3 Responses to “Off and Running In Montebello”

  1. Yvonne Watson on August 14th, 2015 1:30 pm

    The city council’s recent approval of 1,200 new “luxury” homes in the middle of the Montebello Hills oilfield is going to be a major issue in this upcoming election. For some candidates, their previous actions and/or positions will haunt them like the angry spirits in the movie “Poltergeist.”

    Last night, Al Jazeera America broadcasted a report on urban drilling sites in the City of Los Angeles including the Murphy drill site operated by Freeport McMoRan Oil & Gas, the same company that now owns and operates the Montebello Hills oilfield. One of the major arguments in favor of approving the Montebello Hills housing development is the oil company’s plans to minimize the risks to public health and safety by modernizing the existing oilfield operations.

    According to Al Jazeera, at the Murphy drill site, Freeport McMoRan has been trying to install a type of gas burner that is being “phased out by the U.N. and the World Bank.” Is this the type of “modernization” we can expect to see here in Montebello?

    The public is no longer willing to act as guinea pigs for the oil and gas industry.

    Oil and homes don’t mix!

  2. Yvette Fimbres on August 14th, 2015 2:14 pm

    Excellent article!

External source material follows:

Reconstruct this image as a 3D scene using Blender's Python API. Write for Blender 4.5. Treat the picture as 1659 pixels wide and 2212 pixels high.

Bravo! Love the following quote by Kimberly Ann Cobos:

    For Cobos, politics are most at blame for the city’s problems. “The current council is divided” and that’s why nothing gets done, she lamented. “I don’t see myself as a politician, just a resident who wants change.”

    Vote for Kimberly Ann Cobos for Montebello City Council!

  3. Stephanie Serrano on October 14th, 2015 9:23 pm

    I am lucky to know Christina Gonzalez who is running for City Clerk. She makes a great candidate for many reasons, here’s a few:

    She grew up in Montebello, Sacred Heart Graduate, enrolled and committed to U.S. military, she is a volunteer mentor at a local youth program, and amongst many other things she is a fresh thinking, hardworking, millennial with endless opportunities to grow with the City of Montebello.